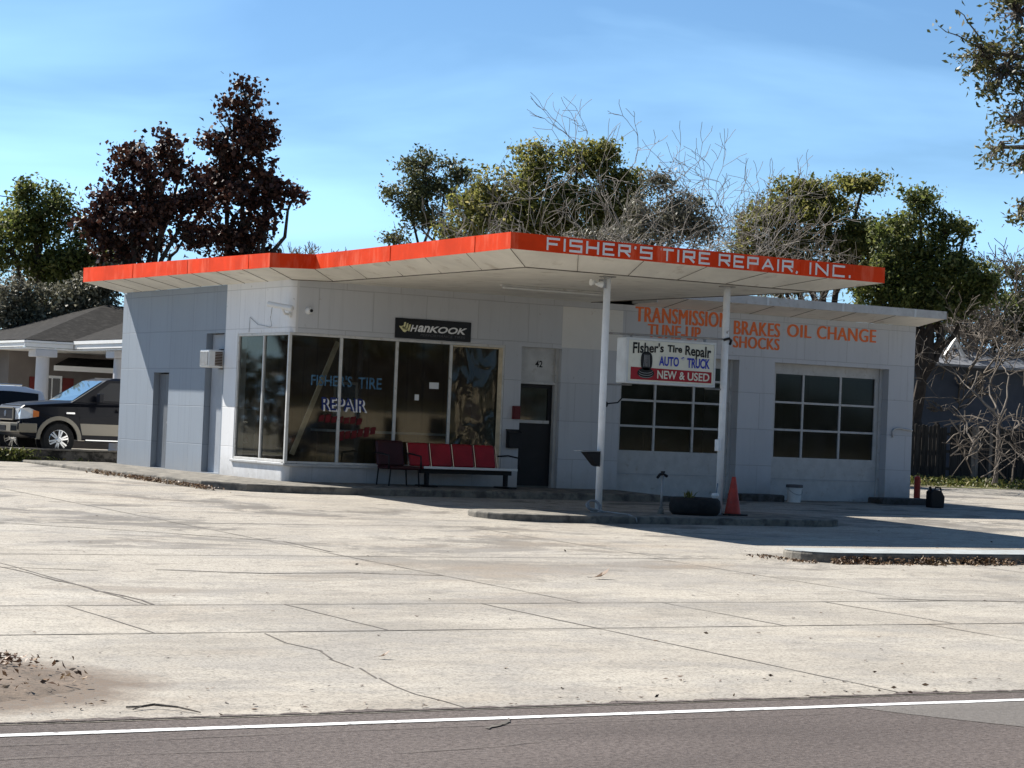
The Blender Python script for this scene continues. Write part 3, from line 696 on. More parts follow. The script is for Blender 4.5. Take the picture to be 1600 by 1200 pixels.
# grey side doors in the left wall
d = MB(); d.box(.14, .19, 6.15, 6.95, .03, 2.10); do = d.build('door', M['door_grey'], S); tag(do, 'narrow dark grey side door')
q = MB(); q.lathe((.12, 6.28, 1.02), [(.0, -.05), (.032, -.04), (.032, -.01), (.012, 0), (.012, .03)], 10, 'x'); q.build('handle', M['grey_metal'], do)
q = MB(); q.box(.11, .14, 6.17, 6.27, 1.72, 1.84); q.build('lock_box', M['black'], do)
d = MB(); d.box(.15, .20, 3.22, 4.10, .02, 2.2); d.box(.15, .20, 3.22, 4.10, 2.63, 2.94); d.box(.15, .2, 3.76, 4.10, 2.2, 2.63)
do = d.build('door', M['door_pale'], S); tag(do, 'pale grey side door beneath the air conditioner')

# painted wall lettering
for t_, u0, u1, v0, v1 in (('TRANSMISSION', 8.18, 10.64, 3.62, 3.95), ('TUNE-UP', 8.52, 9.90, 3.30, 3.59), ('BRAKES', 10.82, 12.08, 3.49, 3.80), ('SHOCKS', 10.81, 12.08, 3.20, 3.46), ('OIL', 12.30, 12.97, 3.52, 3.81), ('CHANGE', 13.15, 14.86, 3.52, 3.82)):
    lt = MB()      # three passes of the brush make the letters heavy
    for k_, du in enumerate((-.016, 0, .016)):
        put_text(lt, t_, u0, u1, v0, v1, (lambda d_, y_: (lambda u, v: (u+d_, y_, v)))(du, -.004-.0006*k_), 0., 0, None, 1.06)
    tag(lt.build('lettering', M['ltr_orange'], S, fix=False), 'orange painted wall lettering')
cd = MB(); cd.tube([(15.45, -.03, 1.36), (15.45, -.03, 1.50), (15.5, -.03, 1.56), (15.62, -.03, 1.58), (16.04, -.03, 1.54)], .022, 6)
cd.build('conduit', M['trim'], S, smooth=True)

# roof, fascia and soffit of the office and its canopy
OUT = [(-.87, 9.35, 4.50, 4.17), (-.87, -.80, 4.39, 4.11), (.0, -1.0, 4.42, 4.13), (.03, -8.3, 4.47, 4.19), (8.07, -8.3, 4.445, 4.16), (8.07, -.02, 4.45, 4.17), (8.07, 9.35, 4.5, 4.17)]
INN = [(.0, 9.0, TOP), (.0, .0, TOP), (.64, -.53, 3.955), (.70, -7.70, 3.955), (7.03, -7.62, 3.955), (7.03, .0, TOP)]
rf = MB(); rf.poly([(x, y, t-.004) for x, y, t, b2 in OUT]); rfo = rf.build('roof', M['roofing'], S, fix=False)
fa = MB()
for p, q in zip(OUT[:-1], OUT[1:]):
    # fascia boards with real thickness
    d = Vector((q[0]-p[0], q[1]-p[1], 0)).normalized(); nrm = Vector((d.y, -d.x, 0))*-.03
    A_, B_ = Vector(p[:2]+(0,)), Vector(q[:2]+(0,))
    fa.add([(A_.x, A_.y, p[3]), (B_.x, B_.y, q[3]), (B_.x, B_.y, q[2]), (A_.x, A_.y, p[2]),
            (A_.x+nrm.x, A_.y+nrm.y, p[3]), (B_.x+nrm.x, B_.y+nrm.y, q[3]), (B_.x+nrm.x, B_.y+nrm.y, q[2]), (A_.x+nrm.x, A_.y+nrm.y, p[2])],
           [(0, 1, 2, 3), (4, 5, 6, 7), (0, 1, 5, 4), (2, 3, 7, 6)])
fao = fa.build('fascia', M['orange'], S); tag(fao, 'orange painted fascia round the flat roof')
# sheet joints and a metal drip edge on the fascia
for p, q in zip(OUT[:5], OUT[1:6]):
    A_, B_ = Vector((p[0], p[1], 0)), Vector((q[0], q[1], 0)); ln = (B_-A_).length; n = int(ln/3.05)
    d = (B_-A_).normalized(); nr = Vector((d.y, -d.x, 0))
    for i in range(1, n+1):
        t = i*3.05/ln
        if t > .97: continue
        P = A_.lerp(B_, t); zt = p[2]+(q[2]-p[2])*t; zb = p[3]+(q[3]-p[3])*t
        c_0 = P+nr*.004*(1 if nr.dot(Vector((-1, -1, 0))) > 0 else -1)
        dj = MB(); dj.obox((c_0.x, c_0.y, (zt+zb)/2), d*.02, nr*.004, (0, 0, (zt-zb)/2-.004)); dj.build('sheet_joint', M['orange'], fao)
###
* Exercise aim *
Reproduce only the lines from the beginning of the data through the line that contains "cd.build('conduit', M['trim'], S, smooth=True)", both included, and please drop the pictures.

* Finished task *
The Blender Python script for this scene continues. Write part 3, from line 696 on. More parts follow. The script is for Blender 4.5. Take the picture to be 1600 by 1200 pixels.
# grey side doors in the left wall
d = MB(); d.box(.14, .19, 6.15, 6.95, .03, 2.10); do = d.build('door', M['door_grey'], S); tag(do, 'narrow dark grey side door')
q = MB(); q.lathe((.12, 6.28, 1.02), [(.0, -.05), (.032, -.04), (.032, -.01), (.012, 0), (.012, .03)], 10, 'x'); q.build('handle', M['grey_metal'], do)
q = MB(); q.box(.11, .14, 6.17, 6.27, 1.72, 1.84); q.build('lock_box', M['black'], do)
d = MB(); d.box(.15, .20, 3.22, 4.10, .02, 2.2); d.box(.15, .20, 3.22, 4.10, 2.63, 2.94); d.box(.15, .2, 3.76, 4.10, 2.2, 2.63)
do = d.build('door', M['door_pale'], S); tag(do, 'pale grey side door beneath the air conditioner')

# painted wall lettering
for t_, u0, u1, v0, v1 in (('TRANSMISSION', 8.18, 10.64, 3.62, 3.95), ('TUNE-UP', 8.52, 9.90, 3.30, 3.59), ('BRAKES', 10.82, 12.08, 3.49, 3.80), ('SHOCKS', 10.81, 12.08, 3.20, 3.46), ('OIL', 12.30, 12.97, 3.52, 3.81), ('CHANGE', 13.15, 14.86, 3.52, 3.82)):
    lt = MB()      # three passes of the brush make the letters heavy
    for k_, du in enumerate((-.016, 0, .016)):
        put_text(lt, t_, u0, u1, v0, v1, (lambda d_, y_: (lambda u, v: (u+d_, y_, v)))(du, -.004-.0006*k_), 0., 0, None, 1.06)
    tag(lt.build('lettering', M['ltr_orange'], S, fix=False), 'orange painted wall lettering')
cd = MB(); cd.tube([(15.45, -.03, 1.36), (15.45, -.03, 1.50), (15.5, -.03, 1.56), (15.62, -.03, 1.58), (16.04, -.03, 1.54)], .022, 6)
cd.build('conduit', M['trim'], S, smooth=True)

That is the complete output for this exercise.